Don't worry, I work best under pressure. At least that's what I keep telling myself.

Tuesday, October 6, 2009

One phone call from our knees....

Soo....I'm going to attempt not to make this an over analytical blog, but, who are we kidding. I'm writing it. I always process things better on paper and in an attempt to "go green" I'm going paperless. This is my new journal. Welcome to my thoughts, please don't judge.

I heard a song that says "I guess we're all one phone call from our knees" and it made me think. Kind of a lot. We've all had that call, maybe quite a few of them. I've had that call(s). That brought me to my knees. But the more I thought about it the more it made me think.

The name of the song with that line is "Closer to Love." Did the phone call pull me closer to love? Did I let it? Am I allowing myself to stay in the mindset of I'm just... One phone call from my knees, one interview from a job, one date from Mr Right, one workout from wanting to do it everyday, one bad decision from changing, one good decision from changing, one baby from feeling less empty, one baby from feeling closer to some friends I've drifted from, one "something" from being happy?....

Bad things happen to good people.
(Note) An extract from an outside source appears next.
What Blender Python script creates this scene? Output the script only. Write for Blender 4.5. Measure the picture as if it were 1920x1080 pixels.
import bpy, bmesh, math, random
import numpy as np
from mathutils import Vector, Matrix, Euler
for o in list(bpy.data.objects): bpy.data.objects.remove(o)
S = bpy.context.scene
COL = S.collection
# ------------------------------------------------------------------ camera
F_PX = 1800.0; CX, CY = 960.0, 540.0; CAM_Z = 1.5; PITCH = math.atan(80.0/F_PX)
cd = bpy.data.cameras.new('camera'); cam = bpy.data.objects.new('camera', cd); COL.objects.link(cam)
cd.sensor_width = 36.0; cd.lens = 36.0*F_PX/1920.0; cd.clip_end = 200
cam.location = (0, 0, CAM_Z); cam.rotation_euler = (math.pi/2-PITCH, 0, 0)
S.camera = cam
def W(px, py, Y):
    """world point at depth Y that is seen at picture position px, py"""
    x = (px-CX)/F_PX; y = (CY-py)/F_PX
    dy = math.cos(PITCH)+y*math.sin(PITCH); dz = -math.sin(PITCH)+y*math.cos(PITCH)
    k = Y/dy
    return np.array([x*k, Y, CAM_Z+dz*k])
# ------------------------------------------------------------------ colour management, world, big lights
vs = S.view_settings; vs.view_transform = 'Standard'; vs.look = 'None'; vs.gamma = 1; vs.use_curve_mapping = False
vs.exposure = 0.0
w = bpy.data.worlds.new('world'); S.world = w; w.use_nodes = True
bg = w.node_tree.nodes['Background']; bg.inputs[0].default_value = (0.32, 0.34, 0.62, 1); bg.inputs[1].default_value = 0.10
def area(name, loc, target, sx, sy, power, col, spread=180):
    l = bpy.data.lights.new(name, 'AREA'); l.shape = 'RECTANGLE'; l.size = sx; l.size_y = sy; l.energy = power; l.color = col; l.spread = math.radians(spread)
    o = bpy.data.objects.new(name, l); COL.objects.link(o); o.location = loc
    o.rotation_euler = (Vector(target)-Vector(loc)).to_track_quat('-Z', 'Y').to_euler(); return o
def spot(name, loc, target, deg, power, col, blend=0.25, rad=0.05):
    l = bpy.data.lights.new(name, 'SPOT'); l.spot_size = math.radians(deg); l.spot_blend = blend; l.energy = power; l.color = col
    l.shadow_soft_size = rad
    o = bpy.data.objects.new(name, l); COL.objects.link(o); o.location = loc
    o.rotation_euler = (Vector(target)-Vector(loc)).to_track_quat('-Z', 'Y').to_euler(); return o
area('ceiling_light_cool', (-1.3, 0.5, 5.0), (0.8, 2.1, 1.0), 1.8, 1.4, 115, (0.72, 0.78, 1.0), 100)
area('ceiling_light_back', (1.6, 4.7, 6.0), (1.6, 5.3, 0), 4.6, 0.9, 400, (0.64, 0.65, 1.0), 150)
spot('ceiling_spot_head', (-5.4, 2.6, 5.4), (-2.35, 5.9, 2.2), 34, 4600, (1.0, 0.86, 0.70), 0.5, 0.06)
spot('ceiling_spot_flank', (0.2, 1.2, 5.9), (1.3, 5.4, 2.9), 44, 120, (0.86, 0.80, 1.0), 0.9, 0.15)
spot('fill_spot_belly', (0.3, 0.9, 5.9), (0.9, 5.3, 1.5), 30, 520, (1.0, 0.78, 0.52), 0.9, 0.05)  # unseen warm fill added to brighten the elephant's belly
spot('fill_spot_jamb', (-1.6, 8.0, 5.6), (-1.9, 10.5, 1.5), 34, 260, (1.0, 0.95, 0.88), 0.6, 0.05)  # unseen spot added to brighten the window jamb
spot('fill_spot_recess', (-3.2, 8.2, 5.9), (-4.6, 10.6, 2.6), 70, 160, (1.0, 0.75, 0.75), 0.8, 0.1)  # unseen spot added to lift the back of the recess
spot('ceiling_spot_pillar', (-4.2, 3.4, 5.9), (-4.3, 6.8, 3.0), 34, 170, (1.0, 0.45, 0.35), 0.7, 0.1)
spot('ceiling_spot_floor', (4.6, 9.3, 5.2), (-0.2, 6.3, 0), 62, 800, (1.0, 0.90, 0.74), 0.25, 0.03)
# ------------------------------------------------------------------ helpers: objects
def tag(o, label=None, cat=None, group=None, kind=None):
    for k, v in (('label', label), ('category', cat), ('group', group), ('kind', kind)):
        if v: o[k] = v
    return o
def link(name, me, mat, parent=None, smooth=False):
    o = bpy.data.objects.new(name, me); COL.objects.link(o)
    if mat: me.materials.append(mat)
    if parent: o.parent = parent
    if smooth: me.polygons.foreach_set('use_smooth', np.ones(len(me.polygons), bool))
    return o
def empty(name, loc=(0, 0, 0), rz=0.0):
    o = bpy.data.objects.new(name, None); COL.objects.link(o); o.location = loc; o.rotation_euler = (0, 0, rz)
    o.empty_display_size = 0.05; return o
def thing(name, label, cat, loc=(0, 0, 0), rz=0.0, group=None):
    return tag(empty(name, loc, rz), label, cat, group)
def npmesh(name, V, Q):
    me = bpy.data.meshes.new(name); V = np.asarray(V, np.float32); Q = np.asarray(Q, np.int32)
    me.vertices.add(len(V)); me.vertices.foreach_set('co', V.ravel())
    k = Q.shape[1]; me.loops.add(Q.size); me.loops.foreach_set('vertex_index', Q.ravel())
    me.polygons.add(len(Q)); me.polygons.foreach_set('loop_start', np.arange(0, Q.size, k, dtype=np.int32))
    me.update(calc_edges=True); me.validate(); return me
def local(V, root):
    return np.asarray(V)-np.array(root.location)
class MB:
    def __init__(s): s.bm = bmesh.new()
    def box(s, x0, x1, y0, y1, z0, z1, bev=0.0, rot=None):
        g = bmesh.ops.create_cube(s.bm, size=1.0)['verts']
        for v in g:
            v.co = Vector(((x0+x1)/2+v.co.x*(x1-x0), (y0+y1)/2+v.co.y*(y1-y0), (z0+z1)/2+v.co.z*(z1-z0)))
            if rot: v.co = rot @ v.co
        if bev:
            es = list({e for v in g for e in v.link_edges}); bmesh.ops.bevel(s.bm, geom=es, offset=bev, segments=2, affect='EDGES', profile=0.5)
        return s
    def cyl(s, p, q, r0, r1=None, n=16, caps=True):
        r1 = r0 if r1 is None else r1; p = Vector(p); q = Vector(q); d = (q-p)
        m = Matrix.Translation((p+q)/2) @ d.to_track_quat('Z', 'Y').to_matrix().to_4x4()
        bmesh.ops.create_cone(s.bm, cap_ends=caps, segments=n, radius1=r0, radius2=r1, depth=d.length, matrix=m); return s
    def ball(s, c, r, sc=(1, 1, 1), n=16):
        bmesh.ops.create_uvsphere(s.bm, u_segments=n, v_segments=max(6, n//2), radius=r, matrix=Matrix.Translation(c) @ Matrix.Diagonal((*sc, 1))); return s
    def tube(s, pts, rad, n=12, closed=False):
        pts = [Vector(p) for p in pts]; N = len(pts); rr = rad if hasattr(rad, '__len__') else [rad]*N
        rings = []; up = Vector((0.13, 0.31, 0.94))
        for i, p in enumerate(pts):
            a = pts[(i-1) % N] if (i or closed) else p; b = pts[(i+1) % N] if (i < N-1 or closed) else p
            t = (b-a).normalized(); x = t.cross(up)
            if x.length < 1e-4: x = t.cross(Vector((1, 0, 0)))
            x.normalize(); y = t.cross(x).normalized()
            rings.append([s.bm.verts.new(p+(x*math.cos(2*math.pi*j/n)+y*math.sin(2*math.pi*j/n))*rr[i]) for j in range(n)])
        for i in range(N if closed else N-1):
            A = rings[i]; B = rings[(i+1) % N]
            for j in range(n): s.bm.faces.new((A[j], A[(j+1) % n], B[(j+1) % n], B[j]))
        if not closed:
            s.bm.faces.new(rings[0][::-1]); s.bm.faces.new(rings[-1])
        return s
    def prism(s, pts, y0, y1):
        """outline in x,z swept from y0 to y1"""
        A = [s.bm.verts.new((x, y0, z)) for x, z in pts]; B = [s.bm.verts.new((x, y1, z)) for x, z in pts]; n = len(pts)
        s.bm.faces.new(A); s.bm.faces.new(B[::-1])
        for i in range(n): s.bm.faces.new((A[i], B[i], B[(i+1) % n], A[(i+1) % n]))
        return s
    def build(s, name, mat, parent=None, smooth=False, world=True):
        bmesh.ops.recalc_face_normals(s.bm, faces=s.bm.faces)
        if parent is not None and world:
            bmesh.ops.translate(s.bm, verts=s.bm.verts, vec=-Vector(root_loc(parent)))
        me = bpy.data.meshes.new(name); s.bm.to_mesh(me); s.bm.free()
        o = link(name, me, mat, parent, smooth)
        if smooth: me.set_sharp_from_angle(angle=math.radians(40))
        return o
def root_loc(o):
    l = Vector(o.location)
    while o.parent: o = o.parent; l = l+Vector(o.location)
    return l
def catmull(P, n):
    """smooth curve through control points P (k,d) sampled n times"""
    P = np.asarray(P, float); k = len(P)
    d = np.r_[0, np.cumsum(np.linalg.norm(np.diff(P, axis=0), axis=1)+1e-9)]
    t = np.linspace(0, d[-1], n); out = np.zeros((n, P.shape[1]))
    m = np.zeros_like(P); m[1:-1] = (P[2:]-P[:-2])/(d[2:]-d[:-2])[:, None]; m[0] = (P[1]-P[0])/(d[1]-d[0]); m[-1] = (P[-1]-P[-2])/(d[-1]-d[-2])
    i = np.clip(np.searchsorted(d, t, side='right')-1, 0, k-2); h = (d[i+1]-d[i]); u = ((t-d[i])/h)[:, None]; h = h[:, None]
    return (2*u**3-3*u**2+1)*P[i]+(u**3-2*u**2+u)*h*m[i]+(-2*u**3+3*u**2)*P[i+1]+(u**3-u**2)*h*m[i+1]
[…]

Good things happen to good people. I've been pulled to my knees from devastating news. I'm better when I'm already on my knees when the phone call comes....thanking God, praising Him and seeking His will. Because then, no matter what the circumstance, I'm already being pulled "Closer to Love." And that's never a bad place to be.

Monday, October 5, 2009

Blogging from the Bluegrass

This is for you Kristen. You asked for it.

I'm in KY for an extended visit. It's always interesting coming home and seeing where you fit in. This trip has been crazy to say the least.

I've never blogged before. I journal, I guess maybe it's the same thing. If I allowed whoever wanted to, to read my innermost thoughts and feelings.

I have been saying I wanted to write a book, I guess this will be a good test?!